Perhaps our culture hasn’t just gone crazy. Maybe ideas need to swing back and forth like political regimes, or the length of skirts. Evolution/Creation, for example, seems to go in forty-year increments. Pope Leo XIII issued his encyclical accepting evolution in 1880. The Butler Act and Scopes “Monkey” Trial happened in 1925, banning evolution from Tennessee schools. Epperson vs. Arkansas, reversing that decision, came in 1968. It’s forty years later now, so we’re about due for another swing.
Thing is, ideas are not just a tug of war between liberal and conservative sides. Ideas swing for both. The [Print] Run show at 21 Grand that opened at last Friday’s Art Murmur might display another way — a liberal way, an agnostic way — for Darwinism to swing back. When we accept evolution, our relationship with animals and the natural world is complex: we identify ourselves with them and anthropomorphize them. We get things like Born Free and Jonathan Livingston Seagull: animals as a screen through which we discover our humanity and spirituality. When we — as a culture — contest evolution, our relationship with animals simplifies again and animals become objects and symbols.
This might be a stretch. Let me try again:
[Print] Run is a small show: 2 artists, 3 walls, 5 paintings, 2 installations of small prints and blocks, plus a few loose posters.
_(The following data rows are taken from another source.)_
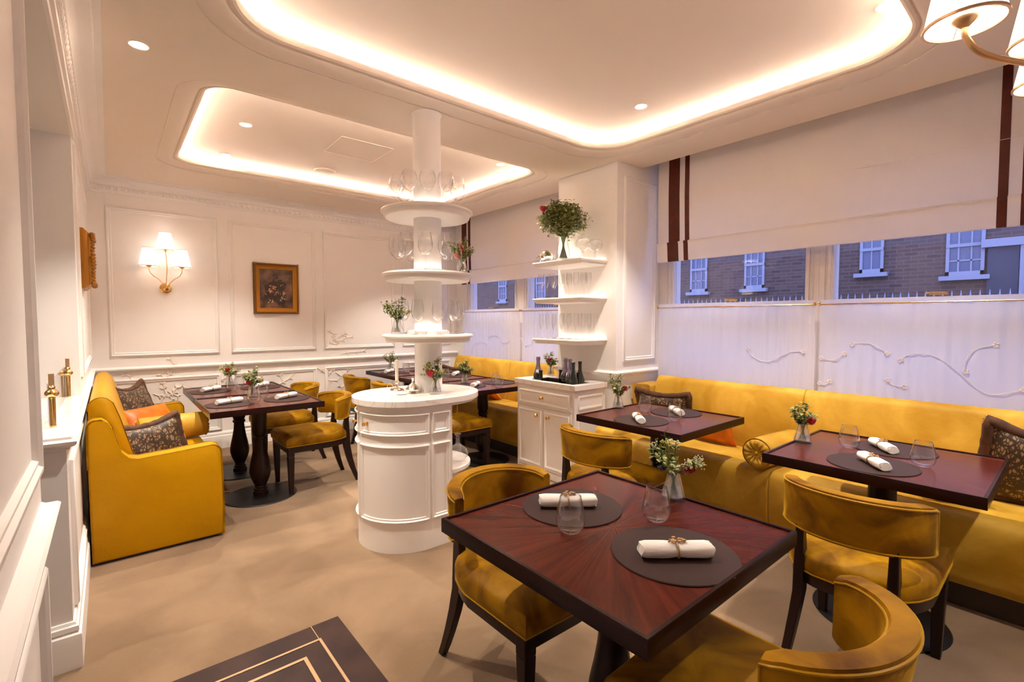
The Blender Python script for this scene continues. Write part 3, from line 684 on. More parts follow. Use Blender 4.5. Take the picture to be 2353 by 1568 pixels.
# ================================================================== UPHOLSTERY
def rr2(cx, cz, w, h, r, n=4):
    """rounded rect outline in 2-D"""
    return [(cx+p[0], cz+p[1]) for p in rrect(-w/2, w/2, -h/2, h/2, r, n)]
def extr_y(b, prof, y0, y1, r=.02, n=5):
    """extrude an (x,z) outline along y with softly rounded ends"""
    cx = sum(p[0] for p in prof)/len(prof); cz = sum(p[1] for p in prof)/len(prof)
    mx = max(max(abs(p[0]-cx) for p in prof), .01); mz = max(max(abs(p[1]-cz) for p in prof), .01)
    rings = []
    def ring(y, d): rings.append([(cx+(x-cx)*(1-d/mx), y, cz+(z-cz)*(1-d/mz)) for x, z in prof])
    for i in range(n+1): a = PI/2*i/n; ring(y0+r*(1-math.sin(a)), r*(1-math.cos(a)) if False else r*(1-math.sin(PI/2*i/n)) )
    m = max(1, int((y1-y0)/.15))
    for i in range(1, m): ring(y0+r+(y1-y0-2*r)*i/m, 0)
    for i in range(n+1): ring(y1-r+r*math.sin(PI/2*i/n) if False else y1-r*(1-i/n), r*(1-math.sqrt(max(0,1-(i/n)**2))))
    rings = [q for q in rings]
    rings[:n+1] = []
    head = []
    for i in range(n+1):
        t = 1-i/n; d = r*(1-math.sqrt(max(0, 1-t*t)))
        head.append([(cx+(x-cx)*(1-d/mx), y0+r*(1-t), cz+(z-cz)*(1-d/mz)) for x, z in prof])
    b.loft(head+rings); return b
def arc(cx, cz, r, a0, a1, n): return [(cx+r*math.cos(math.radians(a0+(a1-a0)*i/n)), cz+r*math.sin(math.radians(a0+(a1-a0)*i/n))) for i in range(n+1)]

def banquette(mods, label, ylo, yhi):
    r = empty('banquette', (3.35, (ylo+yhi)/2, 0)); tag(r, label, 'banquette seat'); ox, oy = 3.35, (ylo+yhi)/2
    b = B(); b.box(3.11-ox, ylo-oy, 0, 3.75-ox, yhi-oy, .115); link('plinth', b, PLINTH, r)
    for (y0, y1) in mods:
        seat = [(3.13,.11)]+arc(3.09,.18,.06,250,185,4)+[(3.022,.28),(3.018,.38)]+arc(3.085,.405,.062,175,95,6)+[(3.3,.473),(3.49,.465),(3.51,.30),(3.51,.11)]
        b = B(); extr_y(b, [(x-ox, z) for x, z in seat][::-1], y0-oy+.001, y1-oy-.001, .014); link('seat', b, BANQ, r, ang=60)
        back = [(3.50,.44),(3.48,.47),(3.550,.81)]+arc(3.622,.850,.058,165,20,8)+[(3.765,.85),(3.775,.44)]
        b = B(); extr_y(b, [(x-ox, z) for x, z in back][::-1], y0-oy+.001, y1-oy-.001, .014); k = link('backrest', b, BANQ, r, ang=60)
    return r
banquette([(1.195, 2.335), (-.25, 1.195)], 'long gold velvet banquette under the near right window, behind two tables', -.25, 2.335)
bq = empty('corner_seat', (3.30, 2.44, 0)); tag(bq, 'short gold velvet end arm of the near banquette, against the side of the pillar', 'banquette arm')
b = B(); prof = [(2.99-3.3,.11),(2.985-3.3,.40)]+[(2.985-3.3+.05-.05*math.cos(t*PI/8), .47+.05*math.sin(t*PI/8)) for t in range(1,5)]+[(3.55-3.3,.56),(3.50-3.3,.83),(3.76-3.3,.83),(3.76-3.3,.11)]
extr_y(b, prof[::-1], -.100, .085, .03); link('arm_cushion', b, BANQ, bq, ang=60)
b = B(); b.box(3.08-3.3, -.095, 0, 3.72-3.3, .08, .108); link('plinth', b, PLINTH, bq)
banquette([(4.28, 5.44), (3.27, 4.28)], 'far gold velvet banquette under the rear window, beyond the pillar sideboard', 3.27, 5.44)

# settee on the left
st = empty('settee', (.2, 4.55, 0)); tag(st, 'gold satin settee with scrolled arms against the left wall', 'sofa')
ox, oy = .2, 4.55; Y0, Y1 = 3.50, 5.62
armp = [(-.108,.015),(-.112,.55),(-.112,.77)]+arc(-.075,.785,.037,180,100,4)+[(-.050,.822),(-.025,.800),(-.005,.760),(.010,.690),(.030,.625),(.065,.585),(.110,.572),(.25,.580),(.42,.592)]+arc(.475,.545,.050,90,0,5)+[(.530,.40),(.533,.20),(.530,.015)]
def arm_mesh(y0, y1):
    b = B(); extr_y(b, [(x-ox, z) for x, z in armp][::-1], y0-oy, y1-oy, .016); return b
a1 = link('arm', arm_mesh(Y0, Y0+.12), SATIN, st, ang=50); a2 = link('arm', arm_mesh(Y1-.12, Y1), SATIN, st, ang=50)
for yy, par in ((Y0+.004, a1), (Y0+.116, a1), (Y1-.116, a2), (Y1-.004, a2)):
    b = B(); b.tube([(x-ox, yy-oy, z) for x, z in armp[1:]], .0045, 6); link('piping', b, VELVET, par)  # darker velvet than the arm: the seam's shadow line put into the piping colour
b = B(); bp = [(-.105,.30),(-.108,.86)]+arc(-.050,.875,.056,175,60,8)+[(.005,.895),(.035,.80),(.085,.60),(.13,.46),(.13,.30)]
extr_y(b, [(x-ox, z) for x, z in bp][::-1], Y0+.13-oy, Y1-.125-oy, .012); link('backrest', b, SATIN, st, ang=60)
b = B(); b.tube([(x-ox, Y0+.136-oy, z) for x, z in bp[1:-1]], .004, 6); link('piping', b, VELVET, st)  # darker velvet here too, standing in for the shadow along the piping
b = B(); sp = [(.10,.30),(.10,.46),(.30,.475)]+arc(.50,.445,.030,90,0,4)+[(.530,.30)]
extr_y(b, [(x-ox, z) for x, z in sp][::-1], Y0+.125-oy, Y1-.125-oy, .012); link('seat_cushion', b, SATIN, st, ang=60)
b = B(); b.box(-.10-ox, Y0+.12-oy, .015, .515-ox, Y1-.12-oy, .30); link('base', b, SATIN, st, bev=.01)
b = B(); b.box(-.08-ox, Y0+.03-oy, 0, .50-ox, Y1-.03-oy, .015); link('foot_board', b, PLINTH, st)

def hair(b, pts, n, L, rng, r):
    """fine pointed tufts standing off a fur roll"""
    for _ in range(n):
        i = rng.randrange(len(pts)-1); t = rng.random(); p = Vector(pts[i]).lerp(Vector(pts[i+1]), t)
        d = Vector((rng.gauss(0,1), rng.gauss(0,1), rng.gauss(0,1))).normalized(); q = p+d*r*.8; e = q+d*L*rng.uniform(.6,1.2)+Vector((0,0,-L*.2)); u = d.orthogonal().normalized()*.0011
        b.add([tuple(q-u), tuple(q+u), tuple(e)], [(0,1,2)])
def pillow(name, w, h, t, loc, rot, mat, label, fur=False, cat='cushion', dent=.0, group=None, ears=.05):
    """cushion: width along local x, height along local z, thickness along y"""
    n = 22; front = []; back = []
    def pt(u, v, s):
        ex = 1-ears*(1-abs(v)**2); ez = 1-ears*1.4*(1-abs(u)**2)
        x = u*w/2*ex; z = v*h/2*ez
        if v > 0: z -= dent*h*(1-u*u)*v
        th = t/2*((1-abs(u)**3.2)*(1-abs(v)**3.2))**.55
        th += .004*math.sin(u*7+v*3)*(1-u*u)*(1-v*v)
        return (x, s*th, z)
    b = B(); vs = []; fs = []
    for s in (-1, 1):
        o = len(vs)
        for j in range(n+1):
            for i in range(n+1): vs.append(pt(-1+2*i/n, -1+2*j/n, s))
        for j in range(n):
            for i in range(n):
                q = (o+j*(n+1)+i, o+j*(n+1)+i+1, o+(j+1)*(n+1)+i+1, o+(j+1)*(n+1)+i); fs.append(q if s < 0 else tuple(reversed(q)))
    b.add(vs, fs)
    r = empty(name, loc); r.rotation_euler = rot; tag(r, label, cat, group)
    link('cushion_cover', b, mat, r, ang=70, fix=False)
    edge = []
    for k in range(4):
        for i in range(14):
            q = -1+2*i/14
            u, v = ((q,-1),(1,q),(-q,1),(-1,-q))[k]; edge.append(pt(u, v, 0))
    if fur:
        b = B(); rg = random.Random(hash(name+label) % 1000 if False else len(label)*7)
        top = edge+[edge[0]]
        b.tube(edge, [.022+.006*rg.random() for _ in edge], 8, closed=True); hair(b, top, 6000, .012, rg, .024); link('fur_trim', b, FUR, r, ang=70, fix=False)
    else:
        b = B(); b.tube(edge, .0035, 6, closed=True); link('piping', b, mat, r)
    return r
R = math.radians
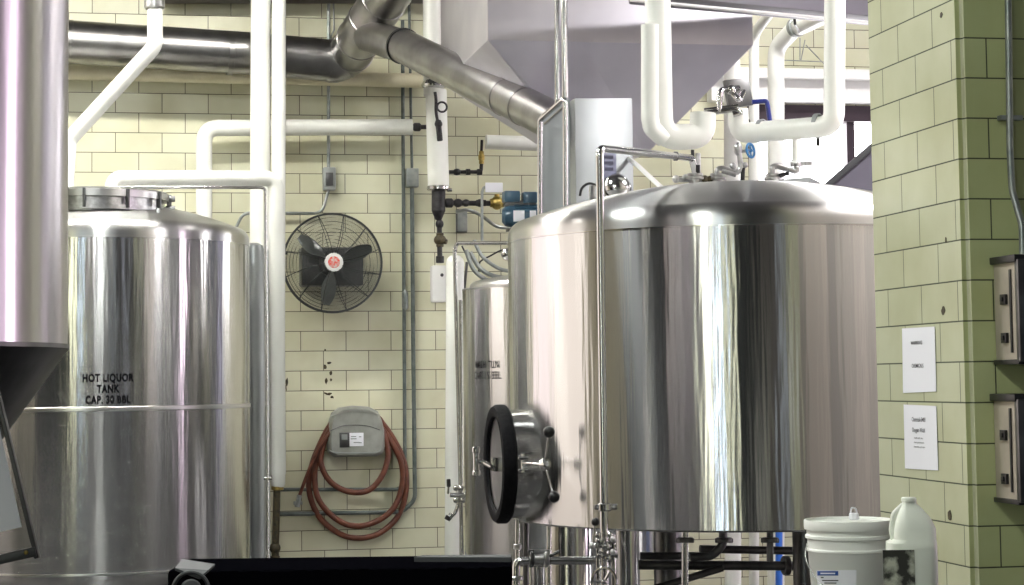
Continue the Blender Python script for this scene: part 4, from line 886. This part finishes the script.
for r, z, dx in ((rj*.9, TB, 0), (rj, TB+.012, 0), (rj, zj(548), 0), (rj*.985, zj(542), 0), (rj*.86, zj(538.5), .008), (rj*.84, zj(528), .009), (rj*.70, zj(518), .006), (rj*.44, zj(508), 0), (rj*.29, zj(504), -.003), (rj*.27, zj(501), -.004)):
    rg.append([bm.verts.new(p) for p in oct_(r, z, dx)])
for a, b_ in zip(rg, rg[1:]):
    for k in range(32): bm.faces.new((a[k], a[(k+1) % 32], b_[(k+1) % 32], b_[k]))
bm.faces.new(rg[0][::-1]); bm.faces.new(rg[-1]); mesh('body', bm, JUG, jg)
bm = B(); c = V3((jc.x-.004, 5.95, zj(502))); cyl(bm, c, c+ZZ*.014, rj*.31, 24, .003); mesh('cap', bm, JUG, jg)
bm = B(); tube(bm, [V3((jc.x-rj*.72, 5.95, zj(541))), V3((jc.x-rj*.78, 5.95, zj(530))), V3((jc.x-rj*.70, 5.95, zj(514))), V3((jc.x-rj*.30, 5.95, zj(505)))], .0085, .03, 12); mesh('grip', bm, JUG, jg)
bm = B(); a = P(899, 568, 5.95-rj*.86); box(bm, a, V3((.046, 0, 0)), V3((0, .0012, 0)), ZZ*.052, 0); mesh('torn_label', bm, OLDLAB, jg)

# ---------------------------------------------------------------- papers on the pier
pn = -u
def PF(px, py, e=.004): return hit(px, py, R(1.205, 7, 0)-u*e, u)
def notice(label, cs, texts):
    t = thing('notice', label, 'notice', PF(cs[2][0], cs[2][1], 0))
    p = [PF(*c) for c in cs]; bm = B(); prism(bm, p, u*.0015); mesh('sheet', bm, PAPER, t)
    bm2 = B()
    for s, px, py, cap, xs in texts:
        b = text_bm([s], cap, .02, xs, 1.05, .012); text_plane(b, PF(px, py, .0), v, ZZ, -u, .0055)
        me = bpy.data.meshes.new('x'); b.to_mesh(me); bm2.from_mesh(me); b.free(); bpy.data.meshes.remove(me)
    mesh('printing', bm2, INK, t)
notice('upper white notice printed WARNING CHEMICALS on the tiled pier', [(902, 328.5), (934.5, 326.5), (936, 391.5), (903, 393)], [('WARNING', 918, 344.5, .0125, 1.15), ('CHEMICALS', 919, 367.5, .0135, 1.0)])
notice('lower white notice with several printed lines on the tiled pier', [(903.5, 404.5), (936, 406), (938, 470.5), (905, 468.5)],
       [('Chemicals 3403', 920, 421.5, .015, .85), ('Oxygen Wash', 920, 432, .015, .9), ('handle with care', 920, 438.8, .006, 1.3), ('wear eye protection', 920.5, 443.2, .006, 1.2), ('rinse with cold water', 921, 447.8, .006, 1.3)])
bm = B()
for px, py, a_, b_ in ((941.5, 15, .012, .010), (943.5, 310.5, .016, .016), (950, 516, .018, .02), (946, 240, .006, .01)):
    pts = [PF(px, py, .0005)+v*(a_*math.cos(k)*random.uniform(.7, 1.1))+ZZ*(b_*math.sin(k)*random.uniform(.7, 1.1)) for k in [2*PI*i/10 for i in range(10)]]
    prism(bm, pts, -u*.002)
solo('drill_holes', bm, RUST, 'four dark drill holes and chips on the side face of the tiled pier', 'mark')

# ---------------------------------------------------------------- control boxes on the pier front
def FF(px, py, e=0): return hit(px, py, R(1.3, 7.49, 0)+v*e, v)
for i, (y0, y1, lb) in enumerate(((263, 363, 'upper grey steel control box on the front of the pier'), (399, 500, 'lower grey steel control box on the front of the pier'))):
    a = FF(993, y0+2); zb_ = FF(993, y1-3).z; Uo = (a-O).dot(u); hz = (a.z-zb_)/2; zc = (a.z+zb_)/2
    t = thing('control_box', lb, 'box', R(Uo+.15, 7.49, zb_))
    D = .20
    bm = B(); panel(bm, Uo, Uo+.34, 7.495, 7.49+D-.02, zb_, a.z); mesh('case', bm, CASEP, t)
    bm = B(); uvbox(bm, R(Uo+.168, 7.49+D-.005, zc), .178, .014, hz+.008, .004); dr = mesh('door', bm, DARKST, t)
    bm = B(); uvbox(bm, R(Uo+.165, 7.49+D*.5, a.z+.012), .18, D*.48, .012, .004); mesh('rain_rim', bm, BLACK, t); bm = B(); uvbox(bm, R(Uo+.165, 7.49+D*.5, zb_-.008), .175, D*.48, .008, .003); mesh('bottom_rim', bm, BLACK, t)
    bm = B(); uvbox(bm, R(Uo-.001, 7.49+D*.66, zc), .004, .006, hz*.86, .001); mesh('door_gap', bm, BLACK, t)
    for dz in (.25, -.55) if i == 0 else (.3, -.6):
        bm = B(); uvbox(bm, R(Uo-.004, 7.49+D*.42, zc+hz*dz), .006, .020, .017, .002); uvbox(bm, R(Uo-.010, 7.49+D*.42, zc+hz*dz), .006, .008, .008, .002); mesh('latch', bm, BLACK, t)
    bm = B()
    for dz in (.55, .1): uvbox(bm, R(Uo+.07, 7.49+D+.010, zc+hz*dz), .05, .001, .012)
    mesh('name_label', bm, GREYB, dr)
pipe('conduit', [FF(1008, -20, .03), FF(1010, 150, .03), FF(1012, 190, .03), FF(1022, 225, .06), FF(1023, 262, .08)], .012, CONDUIT, 'grey conduit running down the pier front into the upper control box', .1, 'conduit', 12)
bm = B(); p = FF(1010, 118, .02); uvbox(bm, p, .04, .015, .008, .002); solo('conduit_strap', bm, CONDUIT, 'small strap holding the conduit on the front of the pier', 'strap')

# ---------------------------------------------------------------- black case in the foreground
cs = thing('equipment_case', 'long black equipment case with grey corner trim along the bottom edge', 'case', P(343, 640, 5))
Y = 5.0; a, b_ = P(178, 562.5, Y+.12), P(512, 561.5, Y+.12); zc = (a.z+b_.z)/2
bm = B(); box(bm, (a+b_)/2-ZZ*.45, V3(((b_.x-a.x)/2, 0, 0)), V3((0, .16, 0)), ZZ*.45, .012)
mesh('body', bm, CASEM, cs)
bm = B(); n = 60; top = []
for k in range(n+1):
    x = a.x+.09+(b_.x-a.x-.1)*k/n; top.append((x, zc+.004+random.uniform(0, .004)+.0025*k/n))
pts = [V3((x, Y-.168, z)) for x, z in top]+[V3((b_.x-.01, Y-.168, zc-.1)), V3((a.x+.09, Y-.168, zc-.1))]
prism(bm, pts, V3((0, .02, 0))); mesh('foam_edge', bm, CASEM, cs)
bm = B(); q = [P(175, 568, 4.8), P(182, 559, 4.95), P(215, 564, 4.95), P(208, 570, 4.8), P(200, 577, 4.8)]; prism(bm, q, -ZZ*.006); mesh('corner_trim', bm, FLANGE, cs)
bm = B(); c = P(191, 590, 4.80); sweep(bm, [c+V3((.042*math.cos(2*PI*k/32), 0, .042*math.sin(2*PI*k/32))) for k in range(32)], .005, 8, closed=True)
mesh('ring', bm, FLANGE, cs)
bm = B(); cyl(bm, P(191, 590, 4.83), P(191, 590, 4.79), .026, 28, .004); mesh('socket', bm, FLANGE, cs)
bm = B(); zc_ = (a.z+b_.z)/2 if False else zc
x0, x1 = P(414, 555, 5.1).x, P(511, 555, 5.1).x
prism(bm, [V3((x0, 5.10, zc)), V3((x1, 5.06, zc)), V3((x1, 5.14, zc)), V3((x0+.02, 5.15, zc))], ZZ*.012)
solo('board_offcut', bm, FLANGE, 'thin grey board lying behind the right end of the black case', 'board')

# ---------------------------------------------------------------- view
for o in bpy.data.objects:
    if '_o' in o.keys(): del o['_o']
sc = bpy.context.scene
sc.view_settings.view_transform = 'Standard'; sc.view_settings.look = 'None'
sc.view_settings.gamma = 1; sc.view_settings.use_curve_mapping = False; sc.view_settings.exposure = 0.3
So it’s hard not to notice the common visual elements: bright colors and animals treated with a graphic, a pictorial, sensibility.
Print and bookmaker Patricia Wakida’s lino prints are graphics: postcards, calendar pages, event posters. You don’t have to know Wakida [full disclosure: I do; we are friends and both consult with Kaya Press] to see this exhibition as a confessional display of her practice, an organic, pluralist practice wandering through design, illustration, printmaking, letterpress printing, experimental bookmaking, and writing. Her Asian zodiac calendar and postcard series have left her with, so far, a decade’s worth of animal archetypes to display. Other projects examining local food growers or one-offs have domestic animals and trout curving across landscapes as lines, figures, and representatives of various sustainable values. Long an advocate for Californian cultures and Asian American history, Wakida has developed an aesthetic that combines 19th century japonisme and groovy environmentalism with socialist realism and deliberate DIY roughness.
Jason Byers’s paintings, on the other hoof, are paintings. In each, a field of bright, solid color encroaches on a blurred, dark scene — landscape? figures? On each of these fields of candy color an illustration of a healthy, noble wild animal (stag, elephant, giraffe) is outlined and colored in. Each painting is underlined, literally, by a tonal scale, i.e. a strip of squares of color in progressive order. The deliberately pictorial quality of the animals insists on irony and distance. It’s hard not to view this series as a blotting out of complexity and naturalism by a children’s picture book sensibility, although to get there, you’d have to employ the very simplistic/symbolic thinking the paintings seem to critique.